A 2-mile-long oil slick mysteriously materialized off the Southern California coast on Wednesday, but unlike a disastrous spill in the same area two months ago it didn't send any damaging crude ashore and was expected to dissipate on its own.

The Coast Guard was still attempting to determine the source of the slick, which was first observed just off the beach in the college town of Goleta on Wednesday morning.

"I'm not sure when we'll find out," said Petty Officer 1st Class Sondra-Kay Kneen. She added, however, that there were no reports of it coming ashore as it drifted near Santa Barbara. It isn't thick enough to be scooped up, she said, and should dissipate on its own in the days ahead.
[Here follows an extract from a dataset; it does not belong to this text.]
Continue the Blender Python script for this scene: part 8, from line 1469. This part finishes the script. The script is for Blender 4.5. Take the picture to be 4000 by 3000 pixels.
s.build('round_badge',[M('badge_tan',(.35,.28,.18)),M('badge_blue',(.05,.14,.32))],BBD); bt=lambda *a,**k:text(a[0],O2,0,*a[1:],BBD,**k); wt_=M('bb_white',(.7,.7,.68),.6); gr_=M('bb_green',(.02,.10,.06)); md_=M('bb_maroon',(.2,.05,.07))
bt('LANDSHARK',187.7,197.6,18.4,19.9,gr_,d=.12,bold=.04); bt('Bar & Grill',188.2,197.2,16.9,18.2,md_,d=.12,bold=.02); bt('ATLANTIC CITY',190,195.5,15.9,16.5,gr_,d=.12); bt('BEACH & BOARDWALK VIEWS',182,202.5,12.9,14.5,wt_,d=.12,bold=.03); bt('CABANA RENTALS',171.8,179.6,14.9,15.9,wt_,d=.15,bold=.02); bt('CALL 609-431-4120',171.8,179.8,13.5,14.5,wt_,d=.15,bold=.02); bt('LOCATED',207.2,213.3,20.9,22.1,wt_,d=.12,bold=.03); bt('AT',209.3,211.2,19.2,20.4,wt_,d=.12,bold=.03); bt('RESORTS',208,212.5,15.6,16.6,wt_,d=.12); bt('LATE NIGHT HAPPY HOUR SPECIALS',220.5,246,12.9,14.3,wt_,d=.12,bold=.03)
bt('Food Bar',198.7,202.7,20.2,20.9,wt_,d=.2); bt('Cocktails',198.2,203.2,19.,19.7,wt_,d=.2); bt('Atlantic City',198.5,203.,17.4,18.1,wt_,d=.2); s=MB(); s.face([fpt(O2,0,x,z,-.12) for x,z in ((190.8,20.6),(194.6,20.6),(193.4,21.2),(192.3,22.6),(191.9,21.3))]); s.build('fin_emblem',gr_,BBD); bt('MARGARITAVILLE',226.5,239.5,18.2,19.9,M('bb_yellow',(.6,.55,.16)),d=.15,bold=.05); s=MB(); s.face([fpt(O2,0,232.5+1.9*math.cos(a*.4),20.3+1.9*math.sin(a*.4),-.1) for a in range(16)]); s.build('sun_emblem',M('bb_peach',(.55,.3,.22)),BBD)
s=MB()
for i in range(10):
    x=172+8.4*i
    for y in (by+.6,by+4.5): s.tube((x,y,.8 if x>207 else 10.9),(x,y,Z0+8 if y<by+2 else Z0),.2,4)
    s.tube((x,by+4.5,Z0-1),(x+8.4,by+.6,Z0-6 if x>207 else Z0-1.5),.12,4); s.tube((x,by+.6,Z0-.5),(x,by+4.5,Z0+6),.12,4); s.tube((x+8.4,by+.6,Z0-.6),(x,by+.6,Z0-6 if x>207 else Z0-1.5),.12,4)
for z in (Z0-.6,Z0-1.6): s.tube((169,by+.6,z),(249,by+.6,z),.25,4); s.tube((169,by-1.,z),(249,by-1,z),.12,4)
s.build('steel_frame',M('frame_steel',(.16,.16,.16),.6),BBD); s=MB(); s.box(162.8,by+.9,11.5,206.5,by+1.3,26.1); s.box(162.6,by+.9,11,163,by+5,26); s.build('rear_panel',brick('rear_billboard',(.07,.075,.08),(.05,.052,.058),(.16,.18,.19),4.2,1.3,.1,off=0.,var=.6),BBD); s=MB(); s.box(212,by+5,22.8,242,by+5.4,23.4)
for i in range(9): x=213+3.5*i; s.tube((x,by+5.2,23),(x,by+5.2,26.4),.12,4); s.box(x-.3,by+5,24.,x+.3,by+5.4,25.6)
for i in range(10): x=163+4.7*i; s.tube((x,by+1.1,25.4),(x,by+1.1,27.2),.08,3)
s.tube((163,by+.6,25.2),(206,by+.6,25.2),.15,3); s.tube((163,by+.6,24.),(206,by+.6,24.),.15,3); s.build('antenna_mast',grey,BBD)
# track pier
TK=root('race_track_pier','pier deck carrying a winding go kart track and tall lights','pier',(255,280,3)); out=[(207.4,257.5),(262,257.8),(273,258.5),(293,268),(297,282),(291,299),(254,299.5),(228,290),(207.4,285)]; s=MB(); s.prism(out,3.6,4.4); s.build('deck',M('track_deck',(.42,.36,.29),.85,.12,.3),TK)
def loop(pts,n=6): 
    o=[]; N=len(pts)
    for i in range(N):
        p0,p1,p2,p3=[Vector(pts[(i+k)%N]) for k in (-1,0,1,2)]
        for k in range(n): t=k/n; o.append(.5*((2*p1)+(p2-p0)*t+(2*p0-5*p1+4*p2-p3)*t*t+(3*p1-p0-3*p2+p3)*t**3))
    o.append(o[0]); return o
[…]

The Santa Barbara County Department of Public Health said the slick provided no threat to public health and safety, although officials advised people to avoid contact with the oil.

No beaches were closed and fishing was allowed to continue, including from the Goleta pier.

The oil-rich Santa Barbara Channel, where the slick materialized, is the site of frequent natural seepage.

The area was flooded with 100,000 gallons of crude on May 19, however, when an onshore oil pipeline ruptured. Miles of fishing area and beaches were closed for weeks.

Aerial photos showed Wednesday's slick drifting near the Santa Barbara Channel's Platform Holly oil facility, but officials with Venoco Inc., which operates the platform, said there have been no incidents at its facilities.

The platform is currently shut down and there is no oil in its pipeline, said Zach Shulman, the company's director for corporate finance and investor relations.

"Absent another source, the sheen is most likely due to natural seepage, which can vary from day-to-day," Shulman said in an email.

Santa Barbara County fire Capt. Dave Zaniboni said the slick was observed about 10 a.m. when firefighters responded to reports of the smell of gas off the Goleta pier in the town near the University of California, Santa Barbara.

At about the same time, he said, two kayakers came ashore with oil on their boats and legs. They were otherwise unharmed.

One of the kayakers, Bob Seiler, told KABC-TV he and a friend were fishing when they suddenly found themselves surrounded by oil.

"We were heading to the end of the kelp bed that's out there and the further we got out there the thicker this film was," he said.

The massive May 19 spill occurred about 12 miles away after an onshore pipeline operated by Texas-based Plains All American ruptured at Refugio State Beach, flooding the ocean and sand with crude. About 21,000 gallons flowed into the ocean.

Popular campgrounds were closed, nearby commercial fishing was prohibited and nearly 300 marine mammals and birds were killed.

Earlier this month cleanup costs were pegged at $92 million.

Refugio, the hardest hit of the beaches, only reopened to the public two weeks ago.